▶ [Requirement]: Only the number is wanted: how many lines hold the word "More"?

▶ [Dataset items]:
⁂

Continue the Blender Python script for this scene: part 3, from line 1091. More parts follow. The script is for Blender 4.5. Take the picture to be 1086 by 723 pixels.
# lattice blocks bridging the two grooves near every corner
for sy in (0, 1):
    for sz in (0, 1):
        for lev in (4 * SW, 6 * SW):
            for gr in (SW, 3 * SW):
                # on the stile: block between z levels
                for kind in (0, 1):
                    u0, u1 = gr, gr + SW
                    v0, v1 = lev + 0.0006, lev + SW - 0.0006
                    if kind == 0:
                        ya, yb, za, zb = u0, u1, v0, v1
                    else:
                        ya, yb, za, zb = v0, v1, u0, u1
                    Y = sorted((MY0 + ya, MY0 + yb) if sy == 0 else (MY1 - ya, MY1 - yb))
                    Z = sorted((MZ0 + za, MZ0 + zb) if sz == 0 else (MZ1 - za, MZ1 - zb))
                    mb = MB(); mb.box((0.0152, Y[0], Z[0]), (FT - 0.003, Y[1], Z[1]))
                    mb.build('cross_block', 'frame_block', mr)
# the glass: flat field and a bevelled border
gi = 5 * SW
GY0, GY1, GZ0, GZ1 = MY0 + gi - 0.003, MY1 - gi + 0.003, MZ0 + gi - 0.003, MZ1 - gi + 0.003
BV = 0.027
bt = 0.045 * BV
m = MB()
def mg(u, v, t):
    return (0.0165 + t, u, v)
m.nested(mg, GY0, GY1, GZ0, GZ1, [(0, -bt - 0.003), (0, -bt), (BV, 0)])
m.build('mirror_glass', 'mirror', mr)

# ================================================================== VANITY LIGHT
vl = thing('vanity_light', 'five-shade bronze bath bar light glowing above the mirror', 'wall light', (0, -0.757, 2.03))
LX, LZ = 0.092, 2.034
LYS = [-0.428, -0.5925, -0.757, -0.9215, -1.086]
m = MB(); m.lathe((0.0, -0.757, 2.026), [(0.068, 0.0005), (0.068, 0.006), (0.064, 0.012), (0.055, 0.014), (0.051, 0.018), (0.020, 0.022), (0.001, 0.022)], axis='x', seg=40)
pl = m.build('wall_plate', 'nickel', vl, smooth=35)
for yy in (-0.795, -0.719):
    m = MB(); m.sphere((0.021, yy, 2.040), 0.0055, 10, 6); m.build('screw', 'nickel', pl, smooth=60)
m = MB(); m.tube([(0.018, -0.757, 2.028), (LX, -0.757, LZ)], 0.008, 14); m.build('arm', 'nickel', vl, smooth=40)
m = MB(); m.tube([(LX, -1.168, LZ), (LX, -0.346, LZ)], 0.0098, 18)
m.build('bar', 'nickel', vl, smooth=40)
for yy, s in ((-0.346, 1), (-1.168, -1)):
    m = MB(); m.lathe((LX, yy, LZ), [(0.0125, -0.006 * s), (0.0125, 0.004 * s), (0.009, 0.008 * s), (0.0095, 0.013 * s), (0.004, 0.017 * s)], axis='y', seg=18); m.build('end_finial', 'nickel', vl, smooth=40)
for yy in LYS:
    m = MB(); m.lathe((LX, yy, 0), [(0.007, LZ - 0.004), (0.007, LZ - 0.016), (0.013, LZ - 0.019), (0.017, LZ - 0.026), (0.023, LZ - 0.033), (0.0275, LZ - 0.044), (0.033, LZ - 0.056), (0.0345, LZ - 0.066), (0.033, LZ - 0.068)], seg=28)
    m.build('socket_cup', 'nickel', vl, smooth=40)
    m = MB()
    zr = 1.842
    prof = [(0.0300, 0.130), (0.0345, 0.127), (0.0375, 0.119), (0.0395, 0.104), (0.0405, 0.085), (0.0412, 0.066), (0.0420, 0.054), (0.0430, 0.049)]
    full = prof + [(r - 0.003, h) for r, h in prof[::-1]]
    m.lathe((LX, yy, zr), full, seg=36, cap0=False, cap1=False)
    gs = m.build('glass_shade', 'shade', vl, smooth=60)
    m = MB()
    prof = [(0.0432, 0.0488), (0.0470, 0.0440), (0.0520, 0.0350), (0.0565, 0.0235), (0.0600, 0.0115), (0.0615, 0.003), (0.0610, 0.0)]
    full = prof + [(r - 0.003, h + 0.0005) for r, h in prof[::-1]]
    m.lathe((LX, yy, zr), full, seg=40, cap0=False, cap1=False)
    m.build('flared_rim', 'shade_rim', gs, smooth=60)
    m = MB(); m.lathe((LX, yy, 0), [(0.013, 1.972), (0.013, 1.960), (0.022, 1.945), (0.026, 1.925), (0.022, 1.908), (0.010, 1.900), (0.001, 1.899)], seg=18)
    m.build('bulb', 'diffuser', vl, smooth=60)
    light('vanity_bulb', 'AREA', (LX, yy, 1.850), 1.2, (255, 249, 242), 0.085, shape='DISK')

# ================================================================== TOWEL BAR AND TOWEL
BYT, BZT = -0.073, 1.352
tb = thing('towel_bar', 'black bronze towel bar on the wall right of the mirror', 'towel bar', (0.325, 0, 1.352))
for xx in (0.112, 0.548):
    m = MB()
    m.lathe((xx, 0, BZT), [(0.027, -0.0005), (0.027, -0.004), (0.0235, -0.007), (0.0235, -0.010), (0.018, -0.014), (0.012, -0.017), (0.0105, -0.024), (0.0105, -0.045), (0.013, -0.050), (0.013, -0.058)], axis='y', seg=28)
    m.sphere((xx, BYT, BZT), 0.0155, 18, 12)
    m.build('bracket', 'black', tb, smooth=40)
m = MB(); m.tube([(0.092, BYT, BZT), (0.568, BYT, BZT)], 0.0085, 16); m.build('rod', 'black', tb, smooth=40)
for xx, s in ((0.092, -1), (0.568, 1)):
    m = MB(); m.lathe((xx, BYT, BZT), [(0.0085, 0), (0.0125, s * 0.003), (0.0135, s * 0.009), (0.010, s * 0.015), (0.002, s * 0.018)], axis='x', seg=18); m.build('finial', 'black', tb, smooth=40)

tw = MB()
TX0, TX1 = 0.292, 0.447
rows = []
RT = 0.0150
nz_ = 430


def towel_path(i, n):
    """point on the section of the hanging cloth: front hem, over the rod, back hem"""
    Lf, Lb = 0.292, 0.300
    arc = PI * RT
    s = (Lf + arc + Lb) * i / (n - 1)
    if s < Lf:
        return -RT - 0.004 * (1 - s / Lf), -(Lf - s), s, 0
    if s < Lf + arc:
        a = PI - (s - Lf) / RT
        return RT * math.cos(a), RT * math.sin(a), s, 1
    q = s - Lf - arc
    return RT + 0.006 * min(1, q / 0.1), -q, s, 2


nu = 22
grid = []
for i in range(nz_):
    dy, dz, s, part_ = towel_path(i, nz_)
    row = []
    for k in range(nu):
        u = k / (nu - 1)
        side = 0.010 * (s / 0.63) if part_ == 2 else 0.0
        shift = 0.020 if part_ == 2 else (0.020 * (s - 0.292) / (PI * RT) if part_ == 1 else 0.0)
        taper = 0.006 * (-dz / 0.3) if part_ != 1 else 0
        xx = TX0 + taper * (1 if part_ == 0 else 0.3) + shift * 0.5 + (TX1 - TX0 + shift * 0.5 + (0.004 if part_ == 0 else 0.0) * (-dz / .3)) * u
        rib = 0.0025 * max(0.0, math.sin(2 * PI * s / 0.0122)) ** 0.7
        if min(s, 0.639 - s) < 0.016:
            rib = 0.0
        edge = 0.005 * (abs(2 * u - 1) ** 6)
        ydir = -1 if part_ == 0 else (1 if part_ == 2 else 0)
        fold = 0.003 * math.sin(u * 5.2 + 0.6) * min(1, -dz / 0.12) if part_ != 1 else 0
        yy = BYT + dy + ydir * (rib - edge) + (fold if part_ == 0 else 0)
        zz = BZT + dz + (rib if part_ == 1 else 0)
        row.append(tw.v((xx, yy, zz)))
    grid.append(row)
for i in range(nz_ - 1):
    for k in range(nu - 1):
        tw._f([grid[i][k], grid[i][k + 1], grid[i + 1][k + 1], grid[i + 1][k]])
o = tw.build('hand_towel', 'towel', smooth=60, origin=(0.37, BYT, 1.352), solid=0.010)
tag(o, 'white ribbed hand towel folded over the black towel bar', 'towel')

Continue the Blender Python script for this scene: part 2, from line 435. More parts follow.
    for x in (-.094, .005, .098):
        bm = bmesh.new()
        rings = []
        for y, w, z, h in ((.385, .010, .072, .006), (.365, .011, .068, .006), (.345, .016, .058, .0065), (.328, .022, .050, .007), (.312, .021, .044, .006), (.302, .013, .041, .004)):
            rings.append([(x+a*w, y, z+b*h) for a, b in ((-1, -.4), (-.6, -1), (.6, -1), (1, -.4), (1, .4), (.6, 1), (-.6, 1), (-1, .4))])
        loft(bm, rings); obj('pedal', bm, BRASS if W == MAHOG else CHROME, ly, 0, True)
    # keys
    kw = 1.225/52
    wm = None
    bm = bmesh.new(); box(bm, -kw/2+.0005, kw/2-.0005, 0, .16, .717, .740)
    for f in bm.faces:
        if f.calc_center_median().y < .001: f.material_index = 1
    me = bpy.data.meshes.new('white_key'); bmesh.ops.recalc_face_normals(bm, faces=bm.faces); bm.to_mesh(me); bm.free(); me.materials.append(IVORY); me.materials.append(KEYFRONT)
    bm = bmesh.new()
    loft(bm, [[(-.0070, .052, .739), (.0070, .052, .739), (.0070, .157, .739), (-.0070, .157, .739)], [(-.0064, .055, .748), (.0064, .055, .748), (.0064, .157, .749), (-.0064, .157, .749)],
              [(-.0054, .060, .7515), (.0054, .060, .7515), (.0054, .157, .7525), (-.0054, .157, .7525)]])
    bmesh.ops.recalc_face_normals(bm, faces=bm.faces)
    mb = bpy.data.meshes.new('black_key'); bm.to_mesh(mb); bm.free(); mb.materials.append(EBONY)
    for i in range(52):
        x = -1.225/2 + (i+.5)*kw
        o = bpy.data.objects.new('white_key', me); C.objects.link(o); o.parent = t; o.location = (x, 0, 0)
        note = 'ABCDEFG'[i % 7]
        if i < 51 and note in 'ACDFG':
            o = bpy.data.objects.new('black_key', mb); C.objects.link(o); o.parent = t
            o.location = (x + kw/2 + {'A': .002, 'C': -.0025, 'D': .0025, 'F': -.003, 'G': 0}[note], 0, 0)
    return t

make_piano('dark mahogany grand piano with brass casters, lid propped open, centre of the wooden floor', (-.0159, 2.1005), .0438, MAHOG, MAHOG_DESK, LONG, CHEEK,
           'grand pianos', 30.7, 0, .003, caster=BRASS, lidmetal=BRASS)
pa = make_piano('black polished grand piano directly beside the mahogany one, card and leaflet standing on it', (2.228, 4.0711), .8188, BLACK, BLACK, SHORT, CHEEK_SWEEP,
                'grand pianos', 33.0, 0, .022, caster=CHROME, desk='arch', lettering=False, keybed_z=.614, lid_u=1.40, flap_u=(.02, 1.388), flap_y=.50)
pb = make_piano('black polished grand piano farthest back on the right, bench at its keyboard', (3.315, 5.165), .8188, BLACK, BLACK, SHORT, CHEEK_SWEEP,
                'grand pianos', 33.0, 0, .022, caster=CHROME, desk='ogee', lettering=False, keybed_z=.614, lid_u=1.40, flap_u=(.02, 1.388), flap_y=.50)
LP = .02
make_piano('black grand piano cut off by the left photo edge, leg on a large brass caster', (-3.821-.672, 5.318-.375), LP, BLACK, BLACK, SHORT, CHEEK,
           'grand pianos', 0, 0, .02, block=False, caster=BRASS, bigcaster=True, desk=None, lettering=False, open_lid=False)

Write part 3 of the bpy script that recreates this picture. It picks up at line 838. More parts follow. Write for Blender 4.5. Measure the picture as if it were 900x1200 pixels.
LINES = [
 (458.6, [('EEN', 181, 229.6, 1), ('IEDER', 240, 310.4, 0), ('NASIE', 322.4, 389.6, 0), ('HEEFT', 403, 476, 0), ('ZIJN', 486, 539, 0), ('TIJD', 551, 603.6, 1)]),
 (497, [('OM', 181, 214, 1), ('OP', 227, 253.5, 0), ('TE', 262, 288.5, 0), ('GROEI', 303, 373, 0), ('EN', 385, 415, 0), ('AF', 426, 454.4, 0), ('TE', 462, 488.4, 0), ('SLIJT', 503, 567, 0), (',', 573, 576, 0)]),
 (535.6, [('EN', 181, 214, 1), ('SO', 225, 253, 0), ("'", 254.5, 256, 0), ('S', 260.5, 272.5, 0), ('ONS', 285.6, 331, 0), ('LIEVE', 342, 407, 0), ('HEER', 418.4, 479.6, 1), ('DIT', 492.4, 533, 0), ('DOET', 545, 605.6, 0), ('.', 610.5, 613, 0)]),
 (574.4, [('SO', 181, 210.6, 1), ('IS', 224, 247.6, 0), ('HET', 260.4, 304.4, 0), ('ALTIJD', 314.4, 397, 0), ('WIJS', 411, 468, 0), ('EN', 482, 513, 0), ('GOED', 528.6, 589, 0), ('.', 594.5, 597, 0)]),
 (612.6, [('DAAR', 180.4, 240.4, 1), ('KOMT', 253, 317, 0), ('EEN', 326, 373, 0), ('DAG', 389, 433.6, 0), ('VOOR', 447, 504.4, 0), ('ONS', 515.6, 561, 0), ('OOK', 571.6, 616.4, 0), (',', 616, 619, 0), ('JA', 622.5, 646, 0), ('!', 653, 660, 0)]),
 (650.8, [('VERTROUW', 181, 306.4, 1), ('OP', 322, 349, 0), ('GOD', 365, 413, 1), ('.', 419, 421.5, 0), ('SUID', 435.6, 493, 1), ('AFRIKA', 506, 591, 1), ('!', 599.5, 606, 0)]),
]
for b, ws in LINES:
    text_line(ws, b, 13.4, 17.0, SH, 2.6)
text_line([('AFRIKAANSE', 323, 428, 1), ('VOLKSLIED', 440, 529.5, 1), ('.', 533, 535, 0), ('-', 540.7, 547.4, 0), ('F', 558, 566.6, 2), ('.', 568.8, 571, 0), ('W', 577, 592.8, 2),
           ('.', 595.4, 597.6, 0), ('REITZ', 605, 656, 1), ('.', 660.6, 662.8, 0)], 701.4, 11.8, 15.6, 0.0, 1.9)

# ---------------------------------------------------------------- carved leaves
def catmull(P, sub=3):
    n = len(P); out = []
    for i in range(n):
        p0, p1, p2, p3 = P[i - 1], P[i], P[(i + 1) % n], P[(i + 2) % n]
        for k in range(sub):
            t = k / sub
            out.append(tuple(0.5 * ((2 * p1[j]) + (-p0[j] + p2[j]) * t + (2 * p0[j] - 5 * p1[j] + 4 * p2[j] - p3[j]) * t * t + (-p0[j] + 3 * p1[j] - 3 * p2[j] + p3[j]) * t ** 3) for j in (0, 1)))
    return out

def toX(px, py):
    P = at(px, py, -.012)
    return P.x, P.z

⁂

▶ [Complete output]: 3